Stencil Tutorial

I mentioned last week that I was thinking of rug hooking one of my fish drawings.  I needed some way to transfer this to the cloth, so I decided to make my own stencil.  The added benefit is that I can also use it in my quilting, too.

For this project, you need a line art drawing of some sort, stencil plastic or mylar, an exacto knife or special stencil cutting knife with 2 blades, a permanent marker, and a cutting mat.  I just used a exacto knife since that is what I happened to have on hand.

Step 1: Decide on your art, then enlarge or reduce to the size you want:

stencil1.jpg and print out:  stencil2.jpg

Step 2: Trace the drawing onto the stencil plastic (or mylar) using the permanent marker.  Use your exacto blade to carefully cut out the black lines.  (Hint: I plan my connecting lines ahead of time so the stencil will stay together)

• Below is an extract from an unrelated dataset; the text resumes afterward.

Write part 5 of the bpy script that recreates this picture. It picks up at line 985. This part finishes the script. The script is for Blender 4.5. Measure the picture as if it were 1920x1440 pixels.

Last step: Use the stencil to mark where you wish.  You could use this to mark a quilt with chalk or- as in my example- I’ve marked a piece of burlap for a rug hooking project:


Easy Project!  I suggest this tutorial for all levels of experience.  Just be careful of that sharp exacto blade or stencil knife.  As with all my previous tutorials, please share what you create if you use this.

Regards, Carla

8 thoughts on “Stencil Tutorial

  1. Great tutorial, next time you might want to try the double bladed Exacto knife that will cut both lines at once for your stencil, it would have saved you so much time and the spacing of the blades is perfect, love them……… Cute fishy can’t wait to see him in swimming colors

  2. Couldn’t you take your drawing, tape it to a window or lightbox, and by placing your fabric over it, transfer the design by hand? It seems to be a simple line drawing, not something so complex that you would need to make the stencil. Maybe I’m missing something…


  3. Hi Cynthia, using a lightbox to transfer designs would work with light color fabric. In my rug hooking dilemma, I was using a burlap kind of material that was not see through at all. I solved this problem with making my fish stencil.

    I could have also just drawn my design directly onto the burlap, but I wanted it to be similar to a fish lined art I drew up previously. I was also experimenting with the process.

    Sometimes, I use stencils with marking pens or chalk- as part of the quilting process. Most of the time, though, I just freehand quilt most of the quilts that I do.

    Does this explain my thought process a little better? If not, just comment again. Regards, Carla

  4. Hello Carla

    I think it is great to take a piece of artwork and use it in other mediums. I am a watercolorist and I enjoy creating rug hookings from my paintings. I create a great effect by dying my own wools.

    When I first started to reproduce my patterns I used pellon
    the marker seemed to seep through the fibers and worked this worked very well but I found the pellon to get sticky when it got wet.

    I now use tuelling or netting and this works so great the lines show lightly through the netting when traced so you can go over them on any type of fabric, you don’t have to use any form of knife and you have a compact pattern for future uses.

    I have found this to be be very valuable in my reproduction of rug hooking patterns to burlap and linen.

    Perhaps you could try it and let me know what you think! You may like your fishy rug so much you may want to create multiple patterns for other hookings etc.

    Andrea Rheinlander
    Paint by Threads

  5. Hi Carla…I use a light table to transfer patterns to burlap, linen or Monk’s cloth for my rug hooking designs.
    My husband cut out the center of an inexpensive dining table – like one from Target, WalMart, etc -and we placed a piece of stiff clear plastic material in the opening.

    I put two lamps under the table and now, when I want to transfer any patterns, I just do it on the light table. It works better than my small light box or holding it up to the window…especially when I’m doing larger rugs!!!!! LOL

    I am not fond of netting, red dot, or pellon…or the time it takes cutting stencils… so this works for me!

    I really love “painting with wool”!

    Enjoy! Sunnie : )
    Folk Art from Old Crow Farm

    Thanks, Sunnie!! Happy Hooking!

  6. I took rug hooking waaaayyyy back in high school. What we did then and I do now, is use screen door replacement fabric to transfer designs. I draw the design using a Sharpie right on the screen. Then when ready to transfer to your burlap (or other fabric) Just place the screen fabric over it and draw right onto the burlap with your favorite marking utensil. The screen is undamaged and ready to use again if you ned to use all or part of it in another project.